Nach russischen Quellen war das dem Kreml jedoch nicht möglich. Auch der Nato-Doppelbeschluss und die Stationierung von mit Atomsprengköpfen bestückten Pershing-2-Raketen in Westeuropa, insbesondere Deutschland, wurde Ende der 1970er-Jahre, Anfang der 1980er-Jahre mit einer Raketenlücke begründet.

Auch heute heißt es wieder, dass man Russland Paroli bieten müsse. Im Zuge des russischen Ukraine-Kriegs sollen nun erstmals nach dem Ende des Kalten Krieges in Deutschland wieder US-Raketen mit größeren Reichweiten stationiert werden. Das kündigte Bundeskanzler Olaf Scholz am Rande des Nato-Gipfels im Juni in Washington an. Die Waffensysteme sollen der Abschreckung gegenüber Russland dienen.

Auslöschung in zwei Stunden

Kritiker haben die Logik der nuklearen Aufrüstung, um abzuschrecken, immer wieder infrage gestellt.
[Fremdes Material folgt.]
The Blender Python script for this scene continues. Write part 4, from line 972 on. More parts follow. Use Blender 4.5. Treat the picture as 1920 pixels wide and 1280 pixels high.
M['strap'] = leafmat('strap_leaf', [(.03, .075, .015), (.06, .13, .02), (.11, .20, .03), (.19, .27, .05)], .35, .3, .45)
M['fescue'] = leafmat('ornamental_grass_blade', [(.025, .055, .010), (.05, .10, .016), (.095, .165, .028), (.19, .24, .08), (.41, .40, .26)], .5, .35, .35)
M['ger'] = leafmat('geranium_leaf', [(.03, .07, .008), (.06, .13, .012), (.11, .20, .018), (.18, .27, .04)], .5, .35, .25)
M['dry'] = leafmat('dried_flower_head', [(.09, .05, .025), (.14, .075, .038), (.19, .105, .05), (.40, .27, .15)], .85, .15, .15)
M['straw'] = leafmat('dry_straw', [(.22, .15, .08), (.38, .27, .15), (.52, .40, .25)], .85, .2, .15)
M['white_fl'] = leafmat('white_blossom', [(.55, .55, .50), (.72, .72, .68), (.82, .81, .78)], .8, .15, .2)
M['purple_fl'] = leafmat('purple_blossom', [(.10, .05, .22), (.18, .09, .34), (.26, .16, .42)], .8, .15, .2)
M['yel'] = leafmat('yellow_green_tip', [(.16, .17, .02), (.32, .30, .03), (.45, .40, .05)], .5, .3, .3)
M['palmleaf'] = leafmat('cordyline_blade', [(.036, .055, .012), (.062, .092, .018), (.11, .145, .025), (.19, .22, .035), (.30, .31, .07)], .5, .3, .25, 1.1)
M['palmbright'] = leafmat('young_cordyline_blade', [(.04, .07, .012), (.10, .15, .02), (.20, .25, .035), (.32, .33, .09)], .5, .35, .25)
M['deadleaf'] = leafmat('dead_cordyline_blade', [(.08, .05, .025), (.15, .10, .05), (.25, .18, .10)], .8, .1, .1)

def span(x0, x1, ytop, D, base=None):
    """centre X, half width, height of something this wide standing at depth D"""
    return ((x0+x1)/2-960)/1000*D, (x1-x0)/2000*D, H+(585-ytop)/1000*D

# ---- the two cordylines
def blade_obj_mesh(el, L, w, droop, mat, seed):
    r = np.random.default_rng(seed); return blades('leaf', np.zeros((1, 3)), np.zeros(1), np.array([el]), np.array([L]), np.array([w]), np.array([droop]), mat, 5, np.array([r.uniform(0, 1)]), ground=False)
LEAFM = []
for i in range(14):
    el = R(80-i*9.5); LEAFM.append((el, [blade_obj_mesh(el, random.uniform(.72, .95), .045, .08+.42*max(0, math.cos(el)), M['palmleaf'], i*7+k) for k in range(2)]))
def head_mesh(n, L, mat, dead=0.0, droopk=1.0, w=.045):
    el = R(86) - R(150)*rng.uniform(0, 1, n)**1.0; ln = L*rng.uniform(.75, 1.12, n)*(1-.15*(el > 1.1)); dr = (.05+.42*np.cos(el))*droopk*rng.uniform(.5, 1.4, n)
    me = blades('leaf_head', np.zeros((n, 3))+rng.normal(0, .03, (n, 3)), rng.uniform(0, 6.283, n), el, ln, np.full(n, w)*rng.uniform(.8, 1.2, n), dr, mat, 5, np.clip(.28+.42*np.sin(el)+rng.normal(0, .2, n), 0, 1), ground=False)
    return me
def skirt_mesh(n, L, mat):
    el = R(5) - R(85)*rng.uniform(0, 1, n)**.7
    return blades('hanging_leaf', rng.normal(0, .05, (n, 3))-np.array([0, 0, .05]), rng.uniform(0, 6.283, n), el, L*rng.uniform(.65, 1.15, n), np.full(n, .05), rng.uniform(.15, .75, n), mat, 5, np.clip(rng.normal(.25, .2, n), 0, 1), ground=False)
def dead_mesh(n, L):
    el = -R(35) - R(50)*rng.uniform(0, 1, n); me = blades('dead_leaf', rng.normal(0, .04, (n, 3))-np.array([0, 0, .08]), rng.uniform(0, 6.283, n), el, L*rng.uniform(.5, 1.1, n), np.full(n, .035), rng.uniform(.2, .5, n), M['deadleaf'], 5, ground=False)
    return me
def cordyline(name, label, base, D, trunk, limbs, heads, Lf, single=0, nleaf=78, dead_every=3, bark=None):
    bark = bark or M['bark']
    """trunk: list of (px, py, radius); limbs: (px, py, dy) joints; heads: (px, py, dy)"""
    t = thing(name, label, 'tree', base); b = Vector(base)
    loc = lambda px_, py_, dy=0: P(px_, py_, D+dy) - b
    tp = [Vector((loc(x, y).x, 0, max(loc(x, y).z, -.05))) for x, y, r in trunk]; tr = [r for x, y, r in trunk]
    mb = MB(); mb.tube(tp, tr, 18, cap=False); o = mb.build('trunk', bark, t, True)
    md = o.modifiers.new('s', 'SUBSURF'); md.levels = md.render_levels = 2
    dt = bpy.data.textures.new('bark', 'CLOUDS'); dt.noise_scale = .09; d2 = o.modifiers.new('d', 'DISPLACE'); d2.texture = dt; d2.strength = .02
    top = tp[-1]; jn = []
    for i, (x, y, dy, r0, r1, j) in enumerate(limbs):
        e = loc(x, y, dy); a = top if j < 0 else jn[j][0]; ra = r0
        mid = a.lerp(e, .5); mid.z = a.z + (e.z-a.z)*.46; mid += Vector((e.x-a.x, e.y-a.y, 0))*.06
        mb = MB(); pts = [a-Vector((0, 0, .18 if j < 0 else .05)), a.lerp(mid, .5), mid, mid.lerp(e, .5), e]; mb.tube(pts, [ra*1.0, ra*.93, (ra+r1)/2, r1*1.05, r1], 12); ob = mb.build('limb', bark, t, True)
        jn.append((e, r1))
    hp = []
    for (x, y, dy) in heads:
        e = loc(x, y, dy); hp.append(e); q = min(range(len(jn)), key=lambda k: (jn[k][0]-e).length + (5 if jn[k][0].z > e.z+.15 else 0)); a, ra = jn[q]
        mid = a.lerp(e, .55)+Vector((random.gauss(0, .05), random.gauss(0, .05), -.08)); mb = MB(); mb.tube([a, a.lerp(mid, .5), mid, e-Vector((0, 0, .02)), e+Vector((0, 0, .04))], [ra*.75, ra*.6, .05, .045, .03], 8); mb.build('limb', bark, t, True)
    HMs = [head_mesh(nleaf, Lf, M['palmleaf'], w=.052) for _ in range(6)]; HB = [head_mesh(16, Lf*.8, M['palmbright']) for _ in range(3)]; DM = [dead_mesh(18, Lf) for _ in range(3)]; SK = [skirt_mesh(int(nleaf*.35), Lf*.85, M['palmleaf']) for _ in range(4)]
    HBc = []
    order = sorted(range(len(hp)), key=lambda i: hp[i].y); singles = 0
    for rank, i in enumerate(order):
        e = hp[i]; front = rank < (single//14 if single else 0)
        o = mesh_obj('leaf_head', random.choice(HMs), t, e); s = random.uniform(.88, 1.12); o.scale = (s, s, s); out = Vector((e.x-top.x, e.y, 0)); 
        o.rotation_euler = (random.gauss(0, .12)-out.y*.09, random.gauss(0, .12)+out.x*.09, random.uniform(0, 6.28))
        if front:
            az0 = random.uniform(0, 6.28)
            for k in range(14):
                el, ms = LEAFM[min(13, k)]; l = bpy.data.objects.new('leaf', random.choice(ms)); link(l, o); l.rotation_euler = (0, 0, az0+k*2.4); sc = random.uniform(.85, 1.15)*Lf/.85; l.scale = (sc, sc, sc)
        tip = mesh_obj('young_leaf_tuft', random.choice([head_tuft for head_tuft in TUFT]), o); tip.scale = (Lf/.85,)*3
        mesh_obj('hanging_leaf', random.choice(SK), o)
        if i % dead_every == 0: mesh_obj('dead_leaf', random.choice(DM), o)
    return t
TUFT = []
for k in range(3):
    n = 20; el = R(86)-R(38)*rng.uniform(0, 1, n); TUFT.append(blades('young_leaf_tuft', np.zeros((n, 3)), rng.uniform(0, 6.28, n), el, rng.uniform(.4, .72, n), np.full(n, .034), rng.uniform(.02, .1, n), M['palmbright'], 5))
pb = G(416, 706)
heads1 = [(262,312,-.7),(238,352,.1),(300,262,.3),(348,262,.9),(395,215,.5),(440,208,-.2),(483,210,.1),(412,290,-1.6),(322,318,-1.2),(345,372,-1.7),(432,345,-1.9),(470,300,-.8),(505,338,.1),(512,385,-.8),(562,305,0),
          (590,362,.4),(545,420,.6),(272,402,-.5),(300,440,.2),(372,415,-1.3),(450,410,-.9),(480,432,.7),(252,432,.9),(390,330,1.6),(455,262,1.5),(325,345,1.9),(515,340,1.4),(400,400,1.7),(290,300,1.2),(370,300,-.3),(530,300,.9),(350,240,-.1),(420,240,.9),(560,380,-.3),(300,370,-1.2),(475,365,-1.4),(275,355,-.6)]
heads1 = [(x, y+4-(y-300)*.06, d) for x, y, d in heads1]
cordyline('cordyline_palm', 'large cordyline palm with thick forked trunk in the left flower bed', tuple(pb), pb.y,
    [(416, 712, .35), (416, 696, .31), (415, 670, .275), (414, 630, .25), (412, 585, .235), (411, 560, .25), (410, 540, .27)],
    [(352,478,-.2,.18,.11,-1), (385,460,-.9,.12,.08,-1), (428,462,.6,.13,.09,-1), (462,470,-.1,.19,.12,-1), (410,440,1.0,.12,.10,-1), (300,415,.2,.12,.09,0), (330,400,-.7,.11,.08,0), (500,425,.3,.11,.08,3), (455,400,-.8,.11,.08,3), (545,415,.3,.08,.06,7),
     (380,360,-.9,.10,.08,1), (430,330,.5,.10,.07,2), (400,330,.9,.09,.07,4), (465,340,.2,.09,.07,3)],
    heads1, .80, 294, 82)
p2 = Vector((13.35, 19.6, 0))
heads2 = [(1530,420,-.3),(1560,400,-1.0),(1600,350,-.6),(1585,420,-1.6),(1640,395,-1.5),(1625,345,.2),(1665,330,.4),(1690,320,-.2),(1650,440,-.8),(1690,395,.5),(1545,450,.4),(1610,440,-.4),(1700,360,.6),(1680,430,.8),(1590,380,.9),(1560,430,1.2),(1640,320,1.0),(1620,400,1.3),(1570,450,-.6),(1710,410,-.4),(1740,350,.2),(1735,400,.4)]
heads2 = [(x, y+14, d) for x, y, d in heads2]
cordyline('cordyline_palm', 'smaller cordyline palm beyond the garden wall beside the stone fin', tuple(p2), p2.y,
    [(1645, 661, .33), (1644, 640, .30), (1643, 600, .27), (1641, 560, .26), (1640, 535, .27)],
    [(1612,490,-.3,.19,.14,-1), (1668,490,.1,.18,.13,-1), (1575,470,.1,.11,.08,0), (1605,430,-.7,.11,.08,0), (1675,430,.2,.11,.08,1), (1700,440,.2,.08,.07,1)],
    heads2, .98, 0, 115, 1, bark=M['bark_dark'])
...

Denn es mache, so ihr Argument, eine Atommacht – ob nun die USA, China oder Russland – keineswegs sicherer vor einem Atomangriff der Gegenseite, wenn man seine eigenen nuklearen Kapazitäten, die sowohl hinsichtlich eines Erst- wie Zweitschlags bereits extrem hoch sind, noch weiter ausbaut.

Eine neue Studie mit dem Titel "Masters of the Air: Strategic Stability and Conventional Strikes" zeigt zudem, dass einerseits die Annahme einer nuklear-strategischen Übermacht Russlands und Chinas nicht stimmt, im Gegenteil, und andererseits die Aufrüstung die USA und den Westen (und die Welt insgesamt) nicht nur nicht sicherer, sondern unsicherer macht.

Die Autoren schätzen, dass es in Russland etwa 150 und in China rund 70 abgelegene Standorte für Atomwaffenstarts gibt, die sich ungefähr 2.500 Kilometer von der nächsten Grenze entfernt befinden. Diese könnten bei einem Erstschlag durch US-amerikanische JASSM- (Joint Air-to-Surface Standoff Missiles) und Tomahawk-Marschflugkörper aus der Luft in etwas mehr als zwei Stunden erreicht werden, um einen Atomwaffenstart zu verhindern.